A Meeting of the AfPak Minds

President Obama sat down yesterday with his top national-security and intelligence minds to take stock of the situation in Afghanistan and Pakistan. Defense Secretary Robert Gates, US Ambassador to the UN Susan Rice, National Security Adviser Tom Donilon, DNI James Clapper, VP Joe Biden and commander of forces in Afghanistan General David Petraeus all took part in the regular review (Biden and Petraeus by video link). The meeting came as tensions continue to ratchet up between Washington and Islamabad, with the US criticizing Pakistan’s intelligence services for links to insurgents and Pakistan rejecting the assertions.

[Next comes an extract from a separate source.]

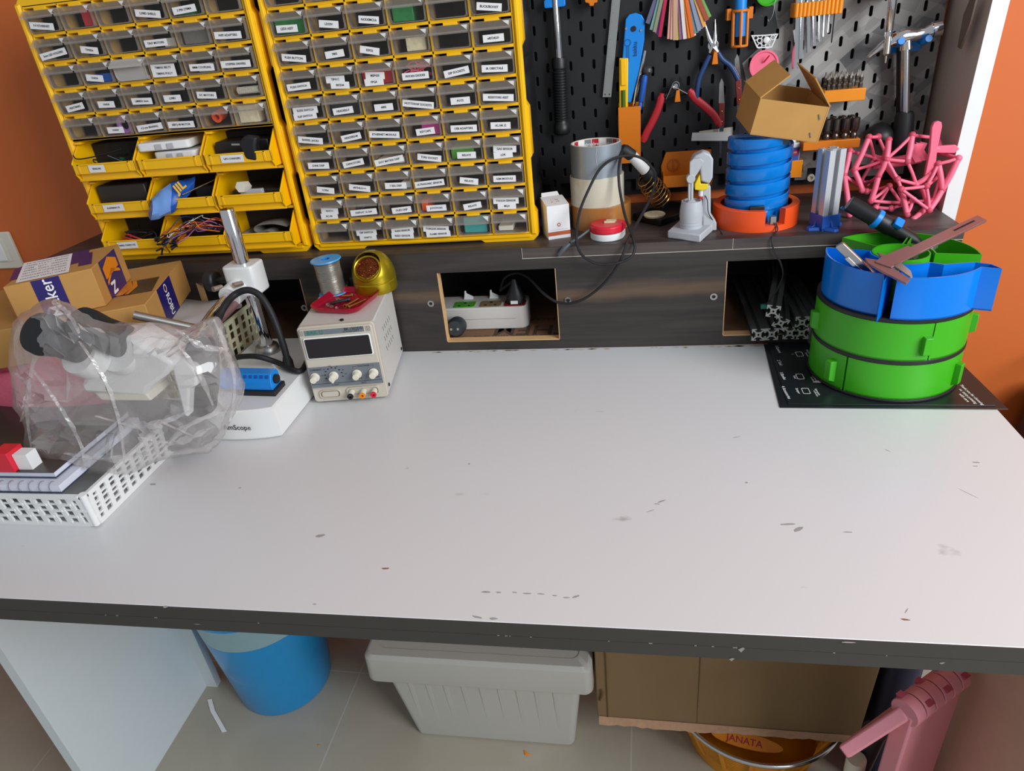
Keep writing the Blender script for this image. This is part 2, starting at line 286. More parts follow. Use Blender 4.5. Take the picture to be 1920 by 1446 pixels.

General Petraeus was actually in Pakistan yesterday to meet with the army chief there, General Ashfaq Kayani. The US embassy in Islamabad released a general statement about the sitdown that said the pair “discussed topics of mutual interest and ways to improve regional security.”

Elsewhere in the world, Chinese and US officials are planning for a May economic meeting. The relationship between Beijing and Washington has been rocky of late as the US debt piles up and criticisms of China’s currency policy continue to fly. Treasury Secretary Timothy Geithner and Secretary of State Hillary Clinton will meet with China’s Vice Premier Wang Qishan and State Councilor Dai Bingguo.

Reports are emerging that CIA Director Leon Panetta made a secret visit to Turkey at the end of March. He allegedly sat down with Turkish intel chief Hakan Fidan and other officials. Panetta (according to the newspaper Sabah) discussed the situation in Syria with his Turkish counterparts.

Yesterday, Attorney General Eric Holder gave a speech outlining his vision for the future of the Department of Justice. The speech was in part an effort to distance the department from Gitmo and 9/11 trials after Holder, in a big concession to Congress, gave up his push for accused terrorists to be tried in civilian courts. He did, however, add, “Let me be very clear about this: we will continue to rely on our most powerful and most proven tool in bringing terrorists to justice -- our federal court system.” Holder also noted that the department would focus on “four essential priorities” going forward: terrorism, violent crime, financial fraud and looking out for society’s “most vulnerable members.”

And high-level administration officials are set to meet with a Mexican delegation, led by Foreign Minister Patricia Espinosa, on Friday to talk about the drug trade. Nearly 35,000 people have died in Mexico’s five-year-long war against cartels.